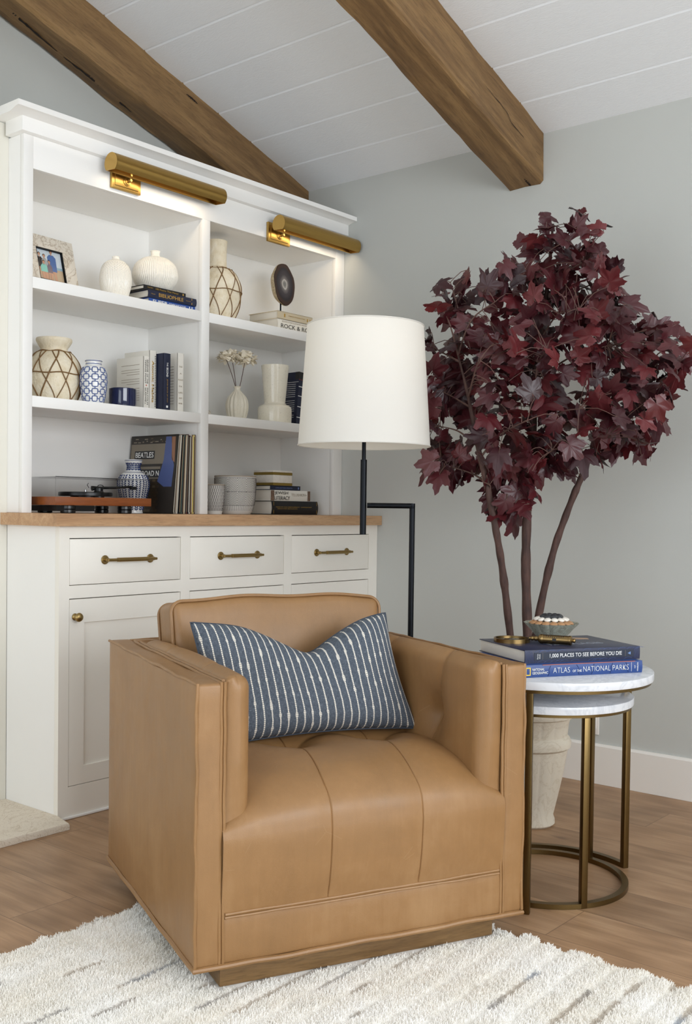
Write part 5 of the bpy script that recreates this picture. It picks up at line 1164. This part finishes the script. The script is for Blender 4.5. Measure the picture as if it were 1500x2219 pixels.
for side in (0, 1):
    mx = lambda u: u if side == 0 else W-u
    x0, x1 = (0.0, BW) if side == 0 else (W-BW, W)
    # outer shell of the arm: tall slab with slightly soft, bowed faces
    def puff(p, u):
        fx = sin(pi*min(1, max(0, u[1])))*sin(pi*min(1, max(0, u[2])))
        out_ = (1 if u[0] > 0.5 else -1)
        return ((0.0035*fx*out_ + 0.0012*sin(p.y*14+p.z*9)*fx) if abs(u[0]-0.5) > 0.4 else 0, -0.0015*sin(pi*u[2])*(1 if u[1] < 0.05 else 0)+0.0012*sin(p.z*17)*(1 if u[1] < 0.05 else 0), -0.002*sin(pi*u[1]*1.0)*(1 if u[2] > 0.95 else 0)+0.0012*sin(p.y*19)*(1 if u[2] > 0.95 else 0))
    a = B().rbox(x0, x1, 0.0, DP, H0, H1, 0.0075, puff, (4, 26, 22), 3).build('arm', M_leather, t, angle=60)
    e = 0.0015; ou, iu = (e, BW-e) if side == 0 else (W-e, W-BW+e)
    piping(a, [sub([(ou, e, H0+0.004), (ou, e, H1-e), (ou, DP-e, H1-e)], 30, 0.0010, side), sub([(mx(BW+0.0038), 0.0022, H0+0.004), (mx(BW+0.0038), 0.0016, H1+0.002)], 30, 0.0006, 3+side), sub([(mx(BW-0.0034), 0.0022, H0+0.004), (mx(BW-0.0034), 0.001, H1-0.0006), (mx(BW-0.0034), DP-0.06, H1-0.0006)], 30, 0.0006, 3+side), sub([(mx(BW+0.0038), 0.012, H1+0.002), (mx(BW+0.0038), DP-0.09, H1+0.002)], 30, 0.0006, 3+side)])
    # upholstered inner pad, tufted
    px0, px1 = (BW+0.0005, 0.117) if side == 0 else (W-0.117, W-BW-0.0005)
    dirn = 1 if side == 0 else -1
    def pad(p, u, dirn=dirn, side=side):
        inn = u[0] if dirn > 0 else 1-u[0]          # 1 on the face that looks into the seat
        v, z = p.y, p.z; k = max(0, min(1, inn))
        bulge = 0.010*k*sin(pi*min(1, max(0, (v+0.02)/0.66)))*min(1, max(0, (z-0.2)/0.2))
        d = 0
        for tv, tz in ((0.225, 0.485), (0.50, 0.485)):
            r2 = ((v-tv)/0.075)**2+((z-tz)/0.085)**2; d += 0.026*math.exp(-r2*1.3)+0.012*math.exp(-r2*6)
            c = tv-0.06*max(0, min(1, (z-tz)/0.14))+(0.02*max(0, min(1, (tz-z)/0.12))); d += 0.0042*math.exp(-((v-c)/0.008)**2)+0.006*math.exp(-((v-c)/0.035)**2)
        d *= k
        topb = (0.010*sin(pi*min(1, max(0, v/0.64)))**0.5*max(0, 1-abs(inn-0.5)*1.7) if u[2] > 0.9 else 0)
        for tv in (0.165, 0.44):
            if u[2] > 0.9: topb -= 0.003*math.exp(-((v-tv)/0.008)**2)
        fr = -0.009*sin(pi*min(1, max(0, inn)))*(1 if u[1] < 0.08 else 0)*min(1, max(0, (z-0.36)/0.1))
        if inn < 0.5 and v < 0.034 and 0.2 < z: fr -= (v-0.008)*0.85*min(1, (0.5-inn)/0.15)
        return (dirn*(bulge-d), fr, topb)
    pd = B().rbox(px0, px1, 0.008, 0.64, 0.22, 0.636, 0.0265, pad, (6, 90, 56), 6).build('arm_pad', M_leather, t, angle=60)
    # fine stitched seams on the pad
    b = B()
    for tv in (0.225, 0.50):
        pts = []
        for i in range(26):
            z = lerp(0.40, 0.612, i/25); tz = 0.485; c = tv-0.06*max(0, min(1, (z-tz)/0.14))+0.02*max(0, min(1, (tz-z)/0.12)); k = 1
            base_x = 0.117 if side == 0 else W-0.117
            P_ = Vector((base_x, c, z)); u = (1.0 if dirn > 0 else 0.0, c/0.64, 0.5); o_ = pad(P_, u); pts.append((base_x+o_[0]+dirn*0.0002, c, z))
        b.tube(pts, 0.0008, 5)
    b.build('seam', M_leather, pd)
# back frame, its loose cushion
bk = B().rbox(BW+0.003, W-BW-0.003, 0.66, DP, H0, H1, 0.0075, None, (20, 4, 12), 3).build('back_frame', M_leather, t, angle=60)
piping(bk, [sub([(BW, DP-0.0015, H1-0.0015), (W-BW, DP-0.0015, H1-0.0015)], 30), sub([(BW, DP-BW, H1+0.0005), (W-BW, DP-BW, H1+0.0005)], 30, 0.001, 2)])
B().rbox(BW+0.003, W-BW-0.003, 0.62, 0.659, 0.3, H1-0.004, 0.012, None, (12, 3, 8), 3).build('back_pad', M_leather, t, angle=60)
# front rail
def railp(p, u): return (0, -0.002*sin(pi*u[2])+0.0008*sin(p.x*30) if u[1] < 0.2 else 0, 0.0012*sin(p.x*11))
fr_ = B().rbox(BW+0.0005, W-BW-0.0005, 0.002, 0.06, H0, 0.159, 0.006, railp, (30, 3, 6), 3).build('front_rail', M_leather, t, angle=60)
piping(fr_, [sub([(BW+0.008, 0.0012, 0.1575), (W-BW-0.008, 0.0012, 0.1575)], 40, 0.0006, 1), sub([(BW+0.008, 0.0012, 0.1645), (W-BW-0.008, 0.0012, 0.1645)], 40, 0.0006, 1.05)], 0.0032)
# bottom hem welt running round the whole body
hem = [(0.0, 0.0), (W, 0.0), (W, DP), (0.0, DP)]
b = B(); pts = []
for i in range(4):
    p, q = hem[i], hem[(i+1) % 4]
    for k in range(30): f = k/30; x, y = lerp(p[0], q[0], f), lerp(p[1], q[1], f); pts.append((x, y, H0-0.001+wave(17, x*1.3+y, 0.0011)))
b.tube(pts, 0.0058, 8, True); b.build('hem_piping', M_leather, t)
B().box(0.008, W-0.008, 0.008, DP-0.008, H0-0.0005, H0+0.004).build('underside', plain('dust_cloth', (40, 38, 36), 0.9), t)
# seat: one sprung block with two front seams and four tufts
edge_p = [(0.003, 0.158), (-0.003, 0.21), (-0.006, 0.27), (-0.007, 0.318), (0.010, 0.340), (0.076, 0.364), (0.14, 0.381), (0.208, 0.393), (0.307, 0.404), (0.424, 0.402), (0.55, 0.396), (0.64, 0.39)]
mid_p = [(0.002, 0.158), (-0.011, 0.205), (-0.019, 0.265), (-0.0195, 0.325), (-0.004, 0.375), (0.05, 0.414), (0.115, 0.434), (0.195, 0.442), (0.30, 0.440), (0.42, 0.436), (0.55, 0.428), (0.64, 0.42)]
SU0, SU1 = BW+0.0005, W-BW-0.0005
def seam_u(su, t_): return su+0.027*max(0, min(1, (t_-0.42)/0.25))**1.5
def seat(s_, t_):
    # s_ across, t_ along the profile
    e = poly_at([(p[0], p[1], 0) for p in edge_p], t_); m = poly_at([(p[0], p[1], 0) for p in mid_p], t_)
    c1, c2 = seam_u(0.288, t_), seam_u(0.503, t_)
    f3 = s_*3; i3 = min(2, int(f3)); x3 = f3-i3; x3 = x3-0.90*sin(2*pi*x3)/(2*pi) if i3 == 1 else (1-(1-x3)**2.2 if i3 == 0 else x3**2.2)
    kn = (SU0, c1, c2, SU1); u = lerp(kn[i3], kn[i3+1], x3)
    k = 1-abs(2*(u-SU0)/(SU1-SU0)-1)**4.2; v = lerp(e.x, m.x, k); z = lerp(e.y, m.y, k)
    d = 0
    for su in (0.288, 0.503):
        c = seam_u(su, t_)
        amt = min(1, t_/0.04); d += amt*(0.0030*math.exp(-(abs(u-c)/0.0013)**1.5)+0.0028*math.exp(-((u-c)/0.028)**2))
    for tu in (0.318, 0.531):
        for tv in (0.275, 0.50):
            r2 = ((u-tu)/0.075)**2+((v-tv)/0.075)**2; d += 0.020*math.exp(-r2*1.2)+0.014*math.exp(-r2*6)
    if t_ > 0.5:
        arc = 0.275+0.055*(abs(sin((u-0.318)/(0.531-0.318)*pi)))**0.8 if 0.318 <= u <= 0.531 else 0.275+0.05*min(1, min(abs(u-0.318), abs(u-0.531))/0.1)
        d += 0.004*math.exp(-((v-arc)/0.006)**2)+0.005*math.exp(-((v-arc)/0.03)**2)
    # push in along the profile normal
    nz = min(1, max(0, (t_-0.22)/0.26)); return (u, v+d*(1-nz), z-d*nz+0.0015*sin(u*21+v*13)*nz)
b = B().grid(seat, 210, 170); b.build('seat', M_leather, t, angle=80)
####
STATED PROBLEM: Check each line of the data above for the word "that" and say how many lines contain it, giving nothing besides the number.

COMPLETE OUTPUT: 2